Spotify has served me well for what must be almost 5 months now. It has landed a special place in my heart after I realised that I had not illegally downloaded any music since I had been using it - something other services have repeatedly failed to achieve. Has Spotify found the solution for the thousands of seafaring pirates that thrive on illegally downloading their music? I think they've made a start.Spotify hasn't necessarily revolutionised free music, rather evolved the music industry to reach a previously untapped user base. Pirates are people who want music among other media, but what better way to offer them the music they want in a package that is both attractive in terms of cost (free, of course, like their previous methods) and engaging in terms of method (an application that can be installed to a computer running Windows or ran from a memory stick on a Windows computer). It is much more effective to offer pirates an alternative than to try and tackle the problem of illegal music downloads by suing and closing-down/buying out the providers of such services.
There are only a few qualms I have with Spotify, but nothing major. Firstly, the kind of 'we appreciate you as a customer and think you would benefit from paying for our premium service' advert is quite the annoyance after the 100th listen. You think they would record a couple of different variants of the advert and do a rotation of them to stop me wanting to strangle 'Jonathan'. Secondly, I tried to buy a months premium last month but they wouldn't accept my card, yet I'm still being battered with these adverts... Kind of ironic seeing as I can't actually buy premium yet they are consistent with the kind advice. Other than the adverts (which I am sure are necessary to keep Spotify running, I have no problem with that at all) and payment issues I have run into then Spotify is a solid music player.
The premium service they offer is rather expensive. Whether they have priced it at £10 to compensate for the loss in advertising revenue they would encounter or because they like squeezing the most out of your wallet is hard to see, but the removal of adverts is quite attractive. If you think about it £10 isn't extortionate, maybe the price of an album in some stores, but it's the feeling that realistically you aren't 'receiving' anything that probably sways most people from paying for the premium service.
Spotify has offered users a free service with an optional service that you can pay for with some additional extras.
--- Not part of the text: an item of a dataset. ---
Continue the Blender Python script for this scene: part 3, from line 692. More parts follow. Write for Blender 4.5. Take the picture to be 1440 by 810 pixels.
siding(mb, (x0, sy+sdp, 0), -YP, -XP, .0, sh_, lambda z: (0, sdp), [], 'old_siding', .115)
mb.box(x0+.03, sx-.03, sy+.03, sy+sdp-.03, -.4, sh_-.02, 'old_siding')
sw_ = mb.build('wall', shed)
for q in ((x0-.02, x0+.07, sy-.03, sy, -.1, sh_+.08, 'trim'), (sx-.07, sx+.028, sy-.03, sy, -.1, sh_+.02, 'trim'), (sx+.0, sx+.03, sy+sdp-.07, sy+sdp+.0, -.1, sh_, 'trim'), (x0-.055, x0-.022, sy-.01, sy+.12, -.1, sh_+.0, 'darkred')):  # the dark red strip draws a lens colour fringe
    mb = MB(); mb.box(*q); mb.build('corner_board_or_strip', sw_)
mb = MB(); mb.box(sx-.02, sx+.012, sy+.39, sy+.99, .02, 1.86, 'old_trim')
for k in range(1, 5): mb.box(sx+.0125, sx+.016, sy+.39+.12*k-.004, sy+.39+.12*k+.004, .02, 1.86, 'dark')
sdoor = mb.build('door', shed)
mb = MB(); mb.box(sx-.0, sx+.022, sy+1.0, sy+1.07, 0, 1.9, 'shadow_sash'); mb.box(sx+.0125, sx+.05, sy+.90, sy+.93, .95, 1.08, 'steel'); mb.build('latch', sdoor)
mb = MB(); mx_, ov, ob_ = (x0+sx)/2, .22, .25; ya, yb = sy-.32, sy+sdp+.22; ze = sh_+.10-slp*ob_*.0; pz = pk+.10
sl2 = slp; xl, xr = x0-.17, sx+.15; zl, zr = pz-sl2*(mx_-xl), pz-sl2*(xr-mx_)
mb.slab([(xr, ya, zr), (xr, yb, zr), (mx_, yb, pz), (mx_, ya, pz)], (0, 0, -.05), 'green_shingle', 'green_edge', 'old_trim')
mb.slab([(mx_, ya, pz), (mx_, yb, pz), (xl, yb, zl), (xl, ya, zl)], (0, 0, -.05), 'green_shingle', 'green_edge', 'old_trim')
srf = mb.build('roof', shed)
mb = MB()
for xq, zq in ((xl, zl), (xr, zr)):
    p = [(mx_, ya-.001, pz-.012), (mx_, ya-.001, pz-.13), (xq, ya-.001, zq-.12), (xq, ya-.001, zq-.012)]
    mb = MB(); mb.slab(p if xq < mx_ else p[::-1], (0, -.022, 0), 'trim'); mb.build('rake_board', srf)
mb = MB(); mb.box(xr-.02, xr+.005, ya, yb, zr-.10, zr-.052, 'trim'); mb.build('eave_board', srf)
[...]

This is where record companies are failing. They want money for everything, something that in this day and age is not possible any more - control over the media industry is no longer controlled by companies, the consumer has the power and if free is what they want then, eventually, free is what they will get. Record companies need to take a leaf from Spotify's book. Spotify is onto something and if the users choose free streaming alternatives to listen to their music then the record companies will have to give in and start creating their own Spotify-derived music players. It's only a matter of time... Music companies have been driving the wrong initiatives to try and prevent pirates from downloading music for free that they should be paying for. Spotify is a wake-up-call to those companies. Spotify has made a name for itself, one that people respect and support - this is the direction music companies should be moving towards. Otherwise they will continue to lose a battle that they cannot win.